Mr. Suehiro Maruo’s Freakshow


Midori, shoujo tsubaki, a menina das camélias, pertencia a uma família pobre. O pai, endividado pelas dívidas do jogo, abandonou o lar e Midori, para ajudar a mãe doente, vendia flores nas ruas de Tokyo dos anos 20. Mas entretanto a mãe faleceu, deixando-a órfã e perdida num mundo cruel, do qual parecia ter sido resgatada quando um homem de chapéu de coco lhe propôs um trabalho no meio dos artistas. Porém, a desafortunada rapariga cedo descobriu que havia sido enganada e que se tornara simplesmente numa criada permanentemente maltratada por todos no circo de aberrações do senhor Arashi. Gigantes engolidores de espadas, anões desmembrados, hermafroditas e homens desfigurados de cabeça enfaixada povoavam os dias miseráveis de Midori, assediando-a, humilhando-a, tornando a sua vida tão infernal que preferia a morte. Até que um dia apareceu um novo personagem, Masamitsu, o carismático anão contorcionista que realizava o prodígio de se enfiar completamente num boião de vidro. Com o seu penetrante olhar, seduziu Midori e mostrou-se como o seu protector, impedindo que maltratassem a sua querida assistente. Frágil e sem outra esperança, Midori agarrou-se a ele revelando um sorriso que há muito havia perdido. Mas também Masamitsu tinha um lado obscuro e perturbador.


Esta história, posta em banda-desenhada, pelo já famoso Suehiro Maruo, inspira-se num antigo kami shibai, ou seja, um espectáculo tradicional que ocorria em feiras de rua, onde um contador de histórias se socorria de cartões com desenhos fantásticos para ilustrar as suas narrativas efabuladas, em cujo verso estavam por vezes escritas legendas relativas à imagem, que eram vendidas posteriormente aos que haviam ficado fascinados com aqueles contos cheios de drama e crueldade. Suehiro Maruo cruzou esta referência do Japão tradicional e do subgénero do muzan-e – gravuras que representavam atrocidades - com a estética do expressionismo alemão, fazendo jus à sua inspiração gótica de juventude. Na verdade, o trabalho de Suehiro Maruo sempre foi assombrado por esses autores mais obscuros como o Marquês de Sade, Edgar Allan Poe, Baudelaire ou Georges Bataille, onde o erótico e o grotesco sempre vão de mãos dadas para explorar as mais negras paixões da humanidade. Aliás, as suas obras são conotadas normalmente com o ero-guro, movimento literário e artístico dos anos 20/30 que se focava na violência, no erotismo e no grotesco e que aliava a tradição dos artistas shunga como Yoshitoshi com o imaginário decadente da república de Weimar.

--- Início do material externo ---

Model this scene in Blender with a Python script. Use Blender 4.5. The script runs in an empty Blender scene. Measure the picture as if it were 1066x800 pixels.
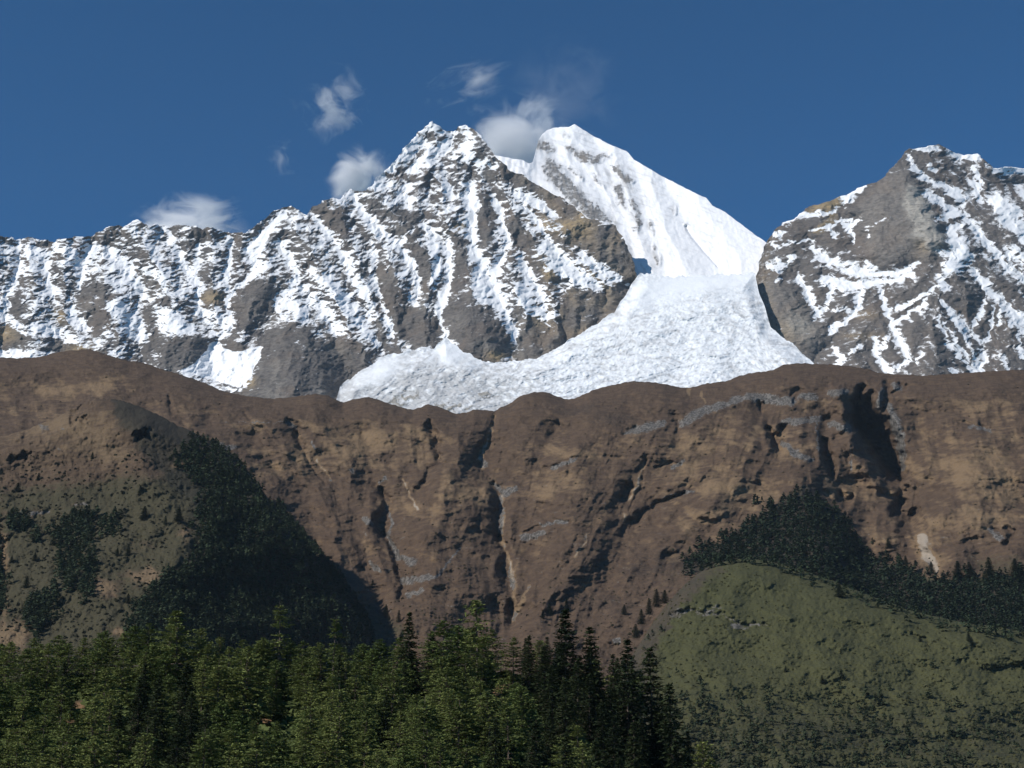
import bpy, math, random
import numpy as np

# ------------------------------------------------------------------ camera, sky, sun, exposure
scene = bpy.context.scene
COL = scene.collection
F = 1548.0                         # focal length in photo pixels (photo 1066 x 800)
PITCH = math.radians(17.0)
CAM_Z = 3.0
cam_data = bpy.data.cameras.new('camera')
cam_data.sensor_width = 36.0
cam_data.lens = 36.0 * F / 1066.0
cam_data.clip_start = 1.0
cam_data.clip_end = 80000.0
cam = bpy.data.objects.new('camera', cam_data)
COL.objects.link(cam)
cam.location = (0, 0, CAM_Z)
cam.rotation_euler = (math.pi / 2 + PITCH, 0, 0)
scene.camera = cam

SUN_DIR = np.array([-0.68, -0.40, 0.62])
SUN_DIR /= np.linalg.norm(SUN_DIR)
SUN_EL = math.asin(SUN_DIR[2])
SUN_ROT = math.atan2(SUN_DIR[0], SUN_DIR[1])

world = bpy.data.worlds.new('World')
scene.world = world
world.use_nodes = True
wn = world.node_tree
bg = wn.nodes['Background']
sky = wn.nodes.new('ShaderNodeTexSky')
sky.sky_type = 'NISHITA'
sky.sun_disc = False
sky.sun_elevation = SUN_EL
sky.sun_rotation = SUN_ROT % (2 * math.pi)
sky.altitude = 6000.0
sky.air_density = 1.6
sky.dust_density = 0.0
sky.ozone_density = 10.0
tint = wn.nodes.new('ShaderNodeMix')            # thin dry high-altitude air: a little less red
tint.data_type = 'RGBA'
tint.blend_type = 'MULTIPLY'
tint.inputs[0].default_value = 1.0
tint.inputs[7].default_value = (0.36, 1.00, 1.10, 1)
wn.links.new(sky.outputs[0], tint.inputs[6])
wn.links.new(tint.outputs[2], bg.inputs[0])
bg.inputs[1].default_value = 0.076

sun_data = bpy.data.lights.new('sun', 'SUN')
sun_data.energy = 4.7
sun_data.angle = math.radians(0.53)
sun_data.color = (1.0, 0.955, 0.89)
sun = bpy.data.objects.new('sun', sun_data)
COL.objects.link(sun)
sun.location = (-400, -200, 600)
from mathutils import Vector
sun.rotation_euler = Vector(SUN_DIR).to_track_quat('Z', 'Y').to_euler()

scene.view_settings.view_transform = 'Standard'
scene.view_settings.look = 'None'
scene.view_settings.exposure = 0.0
scene.view_settings.gamma = 1.0
scene.render.engine = 'CYCLES'
cy = scene.cycles
cy.max_bounces = 9
cy.diffuse_bounces = 3
cy.volume_bounces = 9
cy.transparent_max_bounces = 8
cy.use_denoising = True
cy.use_adaptive_sampling = True
scene.render.filter_size = 1.7

# ------------------------------------------------------------------ numeric helpers
CP, SP = math.cos(PITCH), math.sin(PITCH)


def point(px, py, D):
    """world position of photo pixel (px, py) at forward distance D metres"""
    u = (px - 533.0) / F
    v = (400.0 - py) / F
    dy = CP - v * SP
    return D * u / dy, D, CAM_Z + D * (SP + v * CP) / dy


_r = np.random.RandomState(11)
PERM = _r.permutation(4096).astype(np.int64)
_a = _r.rand(4096) * 2 * np.pi
GX, GY = np.cos(_a).astype(np.float32), np.sin(_a).astype(np.float32)


def perlin(x, y, seed=0):
    xi = np.floor(x).astype(np.int64)
    yi = np.floor(y).astype(np.int64)
    fx = (x - xi).astype(np.float32)
    fy = (y - yi).astype(np.float32)
    u = fx * fx * fx * (fx * (fx * 6 - 15) + 10)
    v = fy * fy * fy * (fy * (fy * 6 - 15) + 10)

    def g(ix, iy, dx, dy):
        h = PERM[(PERM[(ix + seed * 57) & 4095] + iy + seed * 131) & 4095]
        return GX[h] * dx + GY[h] * dy
    a = g(xi, yi, fx, fy)
    b = g(xi + 1, yi, fx - 1, fy)
    c = g(xi, yi + 1, fx, fy - 1)
    d = g(xi + 1, yi + 1, fx - 1, fy - 1)
    return (a + (b - a) * u + (c - a) * v + (a - b - c + d) * u * v) * 1.45


def fbm(x, y, octs, seed=0, gain=0.5):
    t, a = 0, 1.0
    for k in range(octs):
        t = t + a * perlin(x * 2 ** k, y * 2 ** k, seed + 7 * k)
        a *= gain
    return t


def ridged(x, y, octs, seed=0, gain=0.5):
    t, a = 0, 1.0
    for k in range(octs):
        t = t + a * (1 - 2 * np.abs(perlin(x * 2 ** k, y * 2 ** k, seed + 7 * k)))
        a *= gain
    return t


def sstep(a, b, x):
    t = np.clip((x - a) / (b - a), 0, 1)
    return t * t * (3 - 2 * t)


def curve(pts):
    xs = np.array([p[0] for p in pts], float)
    ys = np.array([p[1] for p in pts], float)
    return lambda x: np.interp(x, xs, ys)


# a chart of the view, one cell per photo pixel, on which ridges, gullies and rock bands are laid out
RX0, RY0, RW, RH = -140, 60, 1360, 860
RPX, RPY = np.meshgrid(np.arange(RW) + RX0, np.arange(RH) + RY0)


def samp(R, x, y):
    fx = np.clip(x - RX0, 0, RW - 1.001)
    fy = np.clip(y - RY0, 0, RH - 1.001)
    i, j = fx.astype(int), fy.astype(int)
    a, b = fx - i, fy - j
    return (R[j, i] * (1 - a) + R[j, i + 1] * a) * (1 - b) + (R[j + 1, i] * (1 - a) + R[j + 1, i + 1] * a) * b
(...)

Midori foi ainda adaptado para o cinema de animação por Hiroshi Harada, um renegado da indústria de animação japonesa, tal como Maruo havia sido no início pelas revistas de shonen manga. Rejeitado por inúmeros estúdios, decidiu gastar as suas poupanças numa produção independente, com a consultadoria artística do próprio Maruo e a ajuda de várias figuras do underground japonês, para realizar um filme que não teve distribuição comercial no Japão. Com efeito, as projecções do filme no Japão, a partir de 1992 – ano da sua conclusão – existiram apenas em circunstâncias bastante obscuras, fomentadas pelo próprio Harada que divulgava cripticamente o filme e a sua projecção, deixando pistas sobre a ocasião e o local para os que conseguissem encontrar poderem assistir ao filme, rodeados por um ambiente de cabaret e freakshow. A banda sonora foi composta nada mais nada menos que pelo não menos estranho J. A. Seazer, habitué da cena psicadélica e experimental japonesa, membro dos Tokyo Kid Brothers e da companhia de teatro de Shuji Terayama para a qual fez inúmeras composições.